İçinde bulunduğumuz toplum bir tüketim toplumudur. Gerek ihtiyaçlar, gerek popüler kültürün etkisi gibi bir çok sebep insanları günümüzde tüketime itmektedir. İnsanların tüketim çemberi gün geçtikçe genişlemektedir. Peki bu kadar şeyi tüketmemizin sebebi sizce nedir?
Evimize giren bir çok şeyin daha önce bir televizyon kanalında, bir web sitesinde ya da bir gazete sayfasında olduğunu söylersem buna galiba kimse itiraz edemez.
Reklamın özellikle tüketim anlamında çok önemli bir etkisi vardır. Reklam bir sunumdur ve bu sunumun toplumun algılayabileceği şekilde yapılması gerekir. Kısaca reklam bir sorumluluktur ve üzerinde titizlikle çalışılması, toplumun hangi kesimine ne şekilde hitap edileceğini, onlara nasıl ulaşılabileceğini bilmek çok önemlidir. Reklamlara sosyolojik anlamda baktığımızda toplumun üzerindeki etkisini ele almak gerekir. Bu etkiyi saptarsak toplumun genel ihtiyaçlarını anlayabilir ve nelere reaksiyon gösterdiğini tespit edebiliriz.
Bir diğer önemli nokta ise toplumu tanımaktır. Toplumlar karakteristik bir yapıya sahiptir. Her toplumun farklı bir kültürel inşaası ve sosyalizasyon süreci vardır. Bu açıdan bakıldığında reklam, içinde bulunduğu topluma hitap etmelidir.
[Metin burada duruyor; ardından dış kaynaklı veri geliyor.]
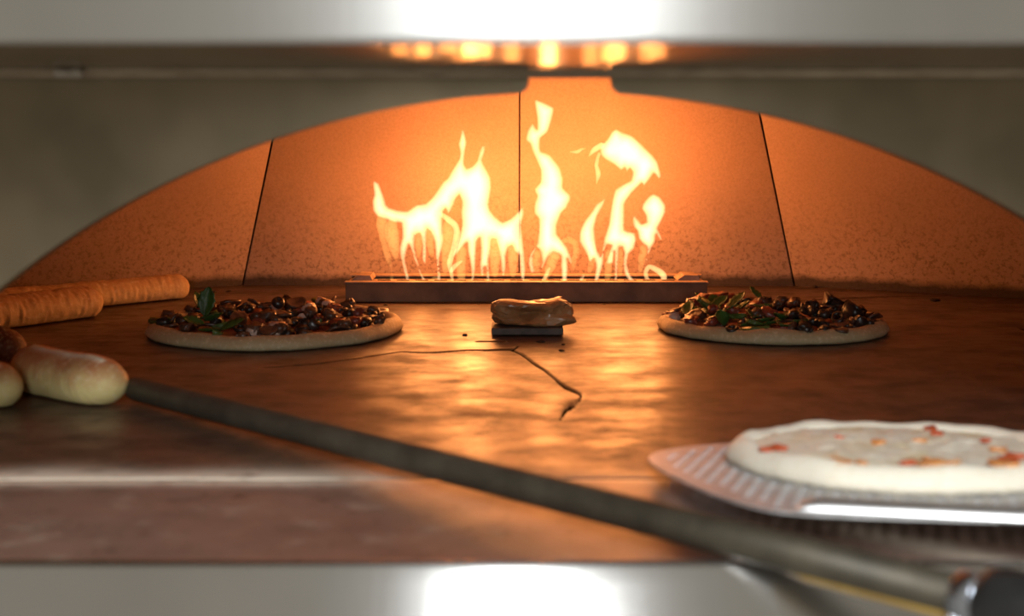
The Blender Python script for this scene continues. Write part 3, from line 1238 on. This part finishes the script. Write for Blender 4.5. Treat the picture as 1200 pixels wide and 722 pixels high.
spots = [(900, 531, 'tomato', .008), (914, 528, 'tomato', .006), (928, 543, 'tomato', .011), (942, 545, 'tomato', .008), (984, 516, 'tomato', .004),
         (1090, 506, 'tomato', .006), (1098, 511, 'tomato', .006), (1103, 546, 'tomatoorange', .011), (1064, 546, 'tomato', .005), (1030, 521, 'tomatoorange', .006),
         (986, 546, 'tomatoorange', .008), (1078, 520, 'tomatoorange', .006), (1170, 530, 'tomatoorange', .006), (1180, 545, 'tomato', .009), (1190, 538, 'tomato', .007),
         (1155, 520, 'tomato', .004), (1010, 546, 'tomatoorange', .005), (1176, 548, 'tomatoorange', .010), (1090, 549, 'tomatoorange', .008)]
for i, (x, y, m_, s) in enumerate(spots):
    px_, py_ = on_pizza(x, y)
    if math.hypot(px_, py_) > RP - .012:
        continue
    b = bm_slice(s, .0022, i * 2 + 1)
    o = obj('sauce_spot', b, M[m_], cheese_p, True, True)
    o.location = (px_, py_, .0150)
    o.rotation_euler = (rnd.uniform(-.15, .15), rnd.uniform(-.15, .15), rnd.uniform(0, 6))

# ------------------------------------------------------------------ breads


def bread(name, label, a, b, r, mat, seed, taper=.35, slash=0, flourtop=0.0, group='rolls', flat=.92, wr=.045):
    a, b = V(a), V(b)
    root_loc = (a + b) / 2
    L = (b - a).length
    d = (b - a).normalized()
    s = V((-d.y, d.x, 0))
    bm = bmesh.new()
    fl = bm.verts.layers.float.new('flour')
    nl_, na = 220, 44
    rings = []
    for i in range(nl_ + 1):
        t_ = i / nl_
        e = min(t_, 1 - t_) * L
        cap = r * (1 + taper)
        k = math.sqrt(max(0.0004, 1 - (1 - min(1, e / cap)) ** 2))
        c = d * (t_ - .5) * L + s * (.004 * math.sin(t_ * 4 + seed))
        row = []
        for j in range(na):
            an = 2 * PI * j / na
            cy_, sz_ = math.cos(an), math.sin(an)
            q = V((t_ * L * 40, cy_ * 1.5, sz_ * 1.5 + seed * 3))
            rr = r * k * (1 + .05 * noise.noise(V((t_ * L * 22, cy_, sz_ + seed))) + wr * noise.noise(V((t_ * L * 230, cy_ * 1.0, sz_ * 1.0 + seed))) + wr * .8 * noise.noise(V((t_ * L * 120, cy_ * 3, sz_ * 3 + seed))))
            f = 0.0
            if slash and sz_ > .2:
                ph = (t_ * slash) % 1.0
                line = abs(ph - .5 - cy_ * .25)
                g = math.exp(-(line / .07) ** 2) * (sz_ - .2)
                rr *= 1 - .05 * g
            if flourtop:
                # torn, floury seam along the top
                off = an - (PI * .56 + .25 * noise.noise(V((t_ * 4, seed, 0))))
                f = math.exp(-(off / .16) ** 2) * flourtop * (1 if .22 < t_ < .9 else 0)
                rr *= 1 + .06 * f + .05 * f * noise.noise(V((t_ * L * 260, off * 9, seed)))
            z = sz_ * rr * flat
            z = max(z, -r * flat * .80)
            v = bm.verts.new(c + s * cy_ * rr + V((0, 0, z + r * flat * .80 + .0004)))
            v[fl] = f
            row.append(v)
        rings.append(row)
    for p, q in zip(rings, rings[1:]):
        for j in range(na):
            bm.faces.new((p[j], p[(j + 1) % na], q[(j + 1) % na], q[j]))
    bm.faces.new(rings[0])
    bm.faces.new(list(reversed(rings[-1])))
    o = obj(name, bm, mat, None, True)
    o.location = (root_loc.x, root_loc.y, 0)
    tag(o, label, 'bread', group)
    return o


def ax(x, y, dz=0.0):
    g = ground(x, y)
    return V((g.x, g.y, 0))


# baguettes at the back left
bread('baguette', 'rear long golden baguette at the far left, nearest the back wall', (-.79, 1.635, 0), (-.462, 1.940, 0), .0205, M['baguette'], 3, .1, 9, group='long loaves at the left', wr=.05)
bread('baguette', 'front golden baguette at the far left, its end lying before the longer one', (-.80, 1.36, 0), (-.537, 1.758, 0), .0235, M['baguette'], 6, .1, 10, group='long loaves at the left', wr=.05)
bread('bread_roll', 'pale floury roll at the left edge beside the end of the steel shaft', (-.462, 1.265, 0), (-.342, 1.165, 0), .0250, M['bread'], 9, .45, 0, 1.0, 'rolls at the left edge', wr=.02)
bread('bread_roll', 'pale roll cut off by the left edge, beside the floury roll', (-.55, 1.215, 0), (-.428, 1.162, 0), .0225, M['bread'], 12, .2, 0, .4, 'rolls at the left edge', wr=.02)
bread('bread_roll', 'dark brown roll at the left edge behind the pale floury roll', (-.62, 1.40, 0), (-.492, 1.355, 0), .0255, M['darkbread'], 15, .35, 0, 0, 'rolls at the left edge', wr=.02)

# ------------------------------------------------------------------ steel shaft lying across the deck
p0 = ground(156, 455, .0115)
p1 = atY(1176, 711, .600)
d = (p1 - p0).normalized()
shaft = thing('tool_shaft', 'long grey steel tool shaft with a black grip lying diagonally across the front', 'tool', (p0 + p1) / 2)
Lp = (p1 - p0).length
bm = bmesh.new()
tube(bm, [p0 + d * (Lp * t_) for t_ in (0, .002, .01, .25, .5, .75, .975)], [.006, .0095, .0108, .0106, .0104, .0102, .0100], 20)
o = obj('shaft', bm, M['pole'], shaft)
bm = bmesh.new()
tube(bm, [p0 + d * (Lp * t_) + V((-.001, -.0030, -.0082)) for t_ in (.85, .87, .965, .97)], [.001, .0036, .0036, .001], 10)
obj('edge_strip', bm, M['yellowstrip'], shaft)  # mustard-coloured strip along the lower side of the shaft's near end
bm = bmesh.new()
tube(bm, [p0 + d * (Lp * t_) for t_ in (.972, .974, .986, .988)], [.0105, .0125, .0132, .0125], 20)
obj('ferrule', bm, M['ferrule'], shaft)
bm = bmesh.new()
tube(bm, [p0 + d * (Lp * t_) for t_ in (.987, .990, 1.0, 1.03, 1.12, 1.2)], [.012, .0165, .0185, .0180, .0165, .016], 24)
obj('grip', bm, M['grip'], shaft)

# ------------------------------------------------------------------ crumbs
cr_px = [(436, 361, .0022), (452, 357, .0016), (794, 364, .0024), (708, 356, .0014), (1096, 352, .004), (545, 392, .0022), (634, 400, .0026), (660, 403, .0015), (658, 410, .0018),
         (560, 356, .0014), (250, 342, .003), (268, 341, .002), (955, 336, .003), (672, 354, .0012), (410, 359, .0015)]
crumb0 = None
for i, (x, y, s) in enumerate(cr_px):
    g = ground(x, y)
    if crumb0 is None:
        bm = bmesh.new()
        bmesh.ops.create_icosphere(bm, subdivisions=2, radius=1)
        for v in bm.verts:
            v.co *= 1 + .35 * noise.noise(v.co * 1.5)
            v.co.z = max(v.co.z * .6, -.3)
        o = crumb0 = obj('charred_crumb', bm, M['char'])
    else:
        o = crumb0.copy()
        COL.objects.link(o)
    o.location = (g.x, g.y, s * .3 - .001)
    o.scale = (s * 1.5, s * 2, s)
    o.rotation_euler = (0, 0, i * 1.3)
    tag(o, 'tiny black charred crumb lying on the brown deck stone', 'crumb', 'charred crumbs on the deck')

# ------------------------------------------------------------------ light


def point(name, loc, w, col, r):
    l = bpy.data.lights.new(name, 'POINT')
    l.energy = w
    l.color = col
    l.shadow_soft_size = r
    o = bpy.data.objects.new(name, l)
    COL.objects.link(o)
    o.location = loc
    return o


FC = (1.0, .315, .068)
glow = [(442, 232, .5), (470, 262, .8), (498, 250, 1.0), (525, 216, .9), (552, 250, 1.6), (551, 215, 1.6), (568, 230, 1.3), (600, 266, .9), (540, 290, .6), (492, 296, .5),
        (637, 130, .9), (641, 245, 1.4), (643, 285, 1.1), (644, 215, 1.2), (691, 270, .7), (712, 172, 1.3), (736, 177, 2.0), (757, 192, 1.2), (724, 235, .9), (720, 275, 1.0), (770, 245, .7), (757, 280, .8)]
for x, y, w in glow:
    point('flame_glow', atY(x, y, YFL - .004), w * .27, FC, .012)


def area(name, loc, target, sx, sy, w, col):
    l = bpy.data.lights.new(name, 'AREA')
    l.shape = 'RECTANGLE'
    l.size, l.size_y = sx, sy
    l.energy = w
    l.color = col
    o = bpy.data.objects.new(name, l)
    COL.objects.link(o)
    o.location = loc
    o.rotation_euler = (V(target) - V(loc)).to_track_quat('-Z', 'Y').to_euler()
    return o


area('ceiling_lamp', (.0, -1.5, 1.55), (0, .8, 0), .075, 1.0, 66, (.93, .97, 1.0))
area('kitchen_window', (.06, -1.6, .70), (0.03, .8, .25), .38, .8, 19, (.95, .98, 1.0))

w = bpy.data.worlds.new('kitchen')
SC.world = w
w.use_nodes = True
bg = w.node_tree.nodes['Background']
bg.inputs[0].default_value = (.56, .51, .43, 1)
bg.inputs[1].default_value = .62

vs = SC.view_settings
vs.view_transform = 'Standard'
vs.look = 'None'
vs.exposure = 0
vs.gamma = 1
vs.use_curve_mapping = False
SC.cycles.use_denoising = True
SC.cycles.sample_clamp_indirect = 6
SC.cycles.max_bounces = 10
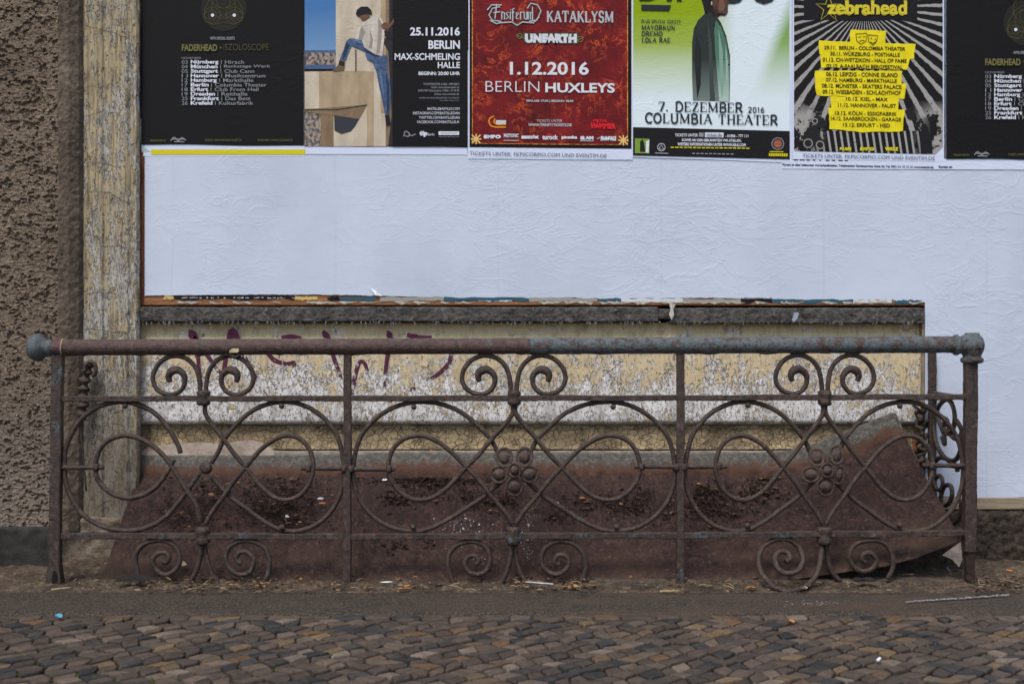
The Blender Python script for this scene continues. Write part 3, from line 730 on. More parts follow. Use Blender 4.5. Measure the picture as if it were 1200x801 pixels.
mb.build('torn_paper', simple('grey_torn_scraps', cl(120, 104, 84), cl(190, 186, 176), 60), brd)['kind'] = 'stuff'
# ragged scrap hanging over the joint of the sill
poly('hanging_scrap', [(784, 355), (792, 356), (789, 362), (790, 369), (787, 375), (784, 368), (786, 362)], 36, TORN, brd)
poly('hanging_scrap', [(931, 366), (936, 366), (935, 372), (931, 377), (928, 375)], 36, ink(150, 160, 176), brd)

# ------------------------------------------------------------------ blank paper
def blankpaper(name, px0, px1, py0, py1, nx, nz, edgeb, y0, label, amp=.0022, seed=0, mat=BLANK, edger=0):
    u, v = np.meshgrid(np.linspace(0, 1, nx), np.linspace(0, 1, nz))
    px = px0+(px1-px0)*u; bot = py1+edgeb(px)
    px = px+np.clip(u-.985, 0, 1)/.015*edger*(fbm(v*18, v*0, 3, seed+70)-.5)*6
    py = py0+(bot-py0)*v
    X = MX(px); Z = MZ(py); PYb = py
    r1 = 1-np.abs(fbm(X*5+.8*fbm(X*3, Z*3, 2, seed+4), Z*16, 4, seed)-.5)*2; r2 = 1-np.abs(fbm(X*13, Z*8+X*5, 3, seed+9)-.5)*2
    r3 = 1-np.abs(fbm(X*9-Z*14, Z*7+X*4, 3, seed+29)-.5)*2
    mk = np.clip((fbm(X*3, Z*4, 3, seed+55)-.42)/.15, 0, 1)
    big_ = 1-np.abs(fbm(X*3.2+Z*2.5, Z*7-X*1.6, 4, seed+80)-.5)*2
    mk2 = np.clip((fbm(X*1.7, Z*2.2, 2, seed+91)-.5)/.2, 0, 1)*np.clip((PYb-200)/20, 0, 1)
    h = mk2*np.clip((big_-.90)/.10, 0, 1)**2*.35+.5*mk*(np.clip((r1-.93)/.07, 0, 1)**2*.45+np.clip((r2-.95)/.05, 0, 1)**2*.3+np.clip((r3-.955)/.045, 0, 1)**2*.5)+fbm(X*5, Z*7, 3, seed+3)*.8
    Y = y0-amp*h*.75
    o = gridmesh(name, X[::-1], Y[::-1], Z[::-1], mat, None, True)
    return tag(o, label, 'paper')
PB = lambda px: 1.6*np.sin(px*.013)+1.0*(fbm(px*.15, px*0, 3, 2)-.5)+(px-170)*.0085
blankpaper('blank_paper', 170, 1085, 60, 345, 1100, 340, PB, -.0032, 'long blank bluish white paper band pasted below the concert posters', .0024, 1)
blankpaper('blank_paper', 1083.5, 1560, 60, 582, 520, 560, lambda p: .8*np.sin(p*.05), -.0026, 'blank white paper sheet reaching down almost to the pavement behind right post', .0026, 5)
cn = MB()
cn.add([W(434, 337, -.0064), W(440, 345.8, -.016), W(448, 347, -.0066), W(441, 341, -.012)], [(0, 1, 3), (1, 2, 3)])
cn.build('curled_corner', ink(224, 228, 234), bpy.data.objects['blank_paper'])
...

O toplumun mizacı ve mizahı iyi bilinmelidir. Reklam ne kadar kaliteli olursa olsun toplumun karakteristiği ile uyuşmuyorsa işlevini gerçekleştiremez. Bu da onu başarısız kılar. Ya da bir toplumda çok başarılı bir işlevi olan bir reklam başka bir toplumda aynı etkiyi yaratmayabilir.
Sonuç olarak, toplum-reklam ve sosyolojinin iç içe olduğu açıktır. Sosyolojinin, toplumdaki ihtiyaçları ve toplumun bu ihtiyaçlarını karşılamadaki yöntem ve gelişmeleri saptamak için reklam ve pazarlamaya, reklamlam ve pazarlamanın ise toplumu analiz etmek, toplumla aynı dili konuşmak için sosyoloji disiplinine ihtiyacı vardır.